[The request]
Lift every line from the entries that includes the word "chopper".

━━━━━ Input rows

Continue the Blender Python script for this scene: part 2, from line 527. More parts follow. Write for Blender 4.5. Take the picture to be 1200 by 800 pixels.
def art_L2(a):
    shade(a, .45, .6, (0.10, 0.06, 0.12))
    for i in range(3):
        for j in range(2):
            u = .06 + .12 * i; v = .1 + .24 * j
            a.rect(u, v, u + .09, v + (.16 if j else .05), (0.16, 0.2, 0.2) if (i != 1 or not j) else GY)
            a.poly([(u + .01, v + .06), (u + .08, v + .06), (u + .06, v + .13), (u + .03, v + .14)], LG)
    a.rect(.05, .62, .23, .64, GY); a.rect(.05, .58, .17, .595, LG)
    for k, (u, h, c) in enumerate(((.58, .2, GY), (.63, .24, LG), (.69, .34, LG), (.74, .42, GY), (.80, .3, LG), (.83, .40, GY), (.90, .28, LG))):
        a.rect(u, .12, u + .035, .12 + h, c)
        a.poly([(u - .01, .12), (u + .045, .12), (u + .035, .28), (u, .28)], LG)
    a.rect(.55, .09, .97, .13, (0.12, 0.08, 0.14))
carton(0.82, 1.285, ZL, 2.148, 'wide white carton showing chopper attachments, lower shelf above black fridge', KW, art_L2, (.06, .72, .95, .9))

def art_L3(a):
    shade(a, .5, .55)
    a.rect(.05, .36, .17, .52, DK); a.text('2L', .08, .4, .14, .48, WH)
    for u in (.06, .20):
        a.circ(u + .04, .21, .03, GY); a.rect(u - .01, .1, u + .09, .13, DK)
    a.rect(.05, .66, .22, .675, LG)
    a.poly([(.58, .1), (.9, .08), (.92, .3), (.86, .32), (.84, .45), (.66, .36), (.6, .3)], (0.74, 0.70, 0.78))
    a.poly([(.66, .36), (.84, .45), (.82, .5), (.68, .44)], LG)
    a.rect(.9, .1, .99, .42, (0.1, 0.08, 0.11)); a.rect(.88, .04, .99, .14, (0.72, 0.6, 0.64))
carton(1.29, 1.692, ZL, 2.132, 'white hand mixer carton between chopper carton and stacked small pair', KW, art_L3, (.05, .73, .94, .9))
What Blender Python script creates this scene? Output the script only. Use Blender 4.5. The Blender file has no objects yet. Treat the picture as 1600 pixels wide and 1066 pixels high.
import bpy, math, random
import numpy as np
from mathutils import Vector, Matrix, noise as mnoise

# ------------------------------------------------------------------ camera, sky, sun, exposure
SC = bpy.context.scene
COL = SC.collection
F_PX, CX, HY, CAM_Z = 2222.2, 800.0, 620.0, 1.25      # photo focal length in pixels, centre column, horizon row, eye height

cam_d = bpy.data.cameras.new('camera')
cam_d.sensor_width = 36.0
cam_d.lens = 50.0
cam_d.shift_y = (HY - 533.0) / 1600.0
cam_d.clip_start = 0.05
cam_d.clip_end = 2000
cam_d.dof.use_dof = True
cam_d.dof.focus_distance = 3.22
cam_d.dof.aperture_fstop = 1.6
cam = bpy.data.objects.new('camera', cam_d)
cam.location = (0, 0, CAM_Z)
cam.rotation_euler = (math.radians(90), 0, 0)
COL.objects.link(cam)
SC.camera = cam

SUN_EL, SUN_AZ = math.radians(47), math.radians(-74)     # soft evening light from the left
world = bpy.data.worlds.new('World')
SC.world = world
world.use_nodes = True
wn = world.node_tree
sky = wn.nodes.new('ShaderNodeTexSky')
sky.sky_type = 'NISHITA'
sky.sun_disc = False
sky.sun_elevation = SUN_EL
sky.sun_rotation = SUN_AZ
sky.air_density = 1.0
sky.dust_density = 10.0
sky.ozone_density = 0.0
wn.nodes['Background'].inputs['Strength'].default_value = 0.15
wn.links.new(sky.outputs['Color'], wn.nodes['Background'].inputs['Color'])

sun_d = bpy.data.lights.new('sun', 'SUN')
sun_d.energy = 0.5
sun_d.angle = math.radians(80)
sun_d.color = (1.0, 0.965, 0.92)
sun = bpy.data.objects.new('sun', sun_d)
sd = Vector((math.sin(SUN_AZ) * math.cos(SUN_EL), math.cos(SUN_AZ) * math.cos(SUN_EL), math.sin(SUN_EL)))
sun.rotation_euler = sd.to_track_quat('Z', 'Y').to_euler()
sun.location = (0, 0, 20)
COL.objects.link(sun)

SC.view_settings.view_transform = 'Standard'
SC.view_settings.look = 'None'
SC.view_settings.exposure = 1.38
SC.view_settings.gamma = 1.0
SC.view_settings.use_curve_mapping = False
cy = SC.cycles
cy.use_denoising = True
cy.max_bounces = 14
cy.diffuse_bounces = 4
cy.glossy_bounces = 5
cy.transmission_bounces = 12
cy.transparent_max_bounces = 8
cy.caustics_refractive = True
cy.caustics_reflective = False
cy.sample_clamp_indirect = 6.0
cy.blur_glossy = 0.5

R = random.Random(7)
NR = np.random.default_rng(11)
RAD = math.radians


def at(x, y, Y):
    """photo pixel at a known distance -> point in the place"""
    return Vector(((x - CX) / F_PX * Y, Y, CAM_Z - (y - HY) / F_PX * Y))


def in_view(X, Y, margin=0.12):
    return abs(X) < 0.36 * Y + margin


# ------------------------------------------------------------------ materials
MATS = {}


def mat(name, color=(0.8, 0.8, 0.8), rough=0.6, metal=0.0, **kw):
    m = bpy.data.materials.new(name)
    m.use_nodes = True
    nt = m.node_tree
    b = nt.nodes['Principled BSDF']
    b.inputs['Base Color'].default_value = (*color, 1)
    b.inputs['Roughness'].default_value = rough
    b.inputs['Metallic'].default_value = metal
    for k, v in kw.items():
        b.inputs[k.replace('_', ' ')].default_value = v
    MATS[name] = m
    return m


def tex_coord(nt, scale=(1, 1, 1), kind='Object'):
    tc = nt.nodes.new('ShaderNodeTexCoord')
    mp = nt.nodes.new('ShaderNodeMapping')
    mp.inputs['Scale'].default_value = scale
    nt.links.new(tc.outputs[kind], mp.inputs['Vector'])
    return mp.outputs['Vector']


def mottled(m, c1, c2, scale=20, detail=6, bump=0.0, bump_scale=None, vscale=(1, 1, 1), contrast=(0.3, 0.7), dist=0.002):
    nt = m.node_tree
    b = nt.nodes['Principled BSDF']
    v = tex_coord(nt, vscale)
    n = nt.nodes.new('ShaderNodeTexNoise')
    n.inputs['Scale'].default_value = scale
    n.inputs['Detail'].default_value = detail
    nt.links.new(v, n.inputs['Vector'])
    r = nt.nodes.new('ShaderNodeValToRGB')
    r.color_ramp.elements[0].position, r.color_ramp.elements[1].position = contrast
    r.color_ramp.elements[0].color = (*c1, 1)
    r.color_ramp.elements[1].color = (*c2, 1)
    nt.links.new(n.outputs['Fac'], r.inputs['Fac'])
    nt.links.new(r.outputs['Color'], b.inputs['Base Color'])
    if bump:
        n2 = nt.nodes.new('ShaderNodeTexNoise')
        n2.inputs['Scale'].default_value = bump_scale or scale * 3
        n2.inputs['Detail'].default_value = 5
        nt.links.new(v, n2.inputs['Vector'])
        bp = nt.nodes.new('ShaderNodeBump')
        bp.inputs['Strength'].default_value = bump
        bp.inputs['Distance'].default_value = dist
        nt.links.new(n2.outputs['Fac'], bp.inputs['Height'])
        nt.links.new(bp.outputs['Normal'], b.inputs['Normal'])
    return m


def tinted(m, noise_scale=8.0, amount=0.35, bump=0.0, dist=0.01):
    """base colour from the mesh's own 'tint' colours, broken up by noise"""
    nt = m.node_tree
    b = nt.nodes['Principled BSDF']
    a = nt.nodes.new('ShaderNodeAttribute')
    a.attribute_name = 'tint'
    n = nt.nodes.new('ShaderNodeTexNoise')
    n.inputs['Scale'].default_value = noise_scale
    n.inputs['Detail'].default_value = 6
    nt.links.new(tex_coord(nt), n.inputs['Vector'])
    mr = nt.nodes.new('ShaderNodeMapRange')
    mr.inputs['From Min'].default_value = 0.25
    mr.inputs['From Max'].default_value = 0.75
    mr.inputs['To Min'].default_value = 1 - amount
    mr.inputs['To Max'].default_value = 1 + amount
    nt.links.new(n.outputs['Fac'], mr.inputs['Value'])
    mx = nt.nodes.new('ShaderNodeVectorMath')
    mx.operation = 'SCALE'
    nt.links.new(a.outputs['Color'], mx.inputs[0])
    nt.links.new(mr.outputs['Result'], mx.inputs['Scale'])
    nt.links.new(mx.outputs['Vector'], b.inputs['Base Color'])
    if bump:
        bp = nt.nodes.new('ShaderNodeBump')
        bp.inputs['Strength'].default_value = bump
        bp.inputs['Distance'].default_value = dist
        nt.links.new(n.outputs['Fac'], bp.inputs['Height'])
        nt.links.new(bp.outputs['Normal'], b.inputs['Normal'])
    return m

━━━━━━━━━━

[Answer to this task]
carton(0.82, 1.285, ZL, 2.148, 'wide white carton showing chopper attachments, lower shelf above black fridge', KW, art_L2, (.06, .72, .95, .9))
carton(1.29, 1.692, ZL, 2.132, 'white hand mixer carton between chopper carton and stacked small pair', KW, art_L3, (.05, .73, .94, .9))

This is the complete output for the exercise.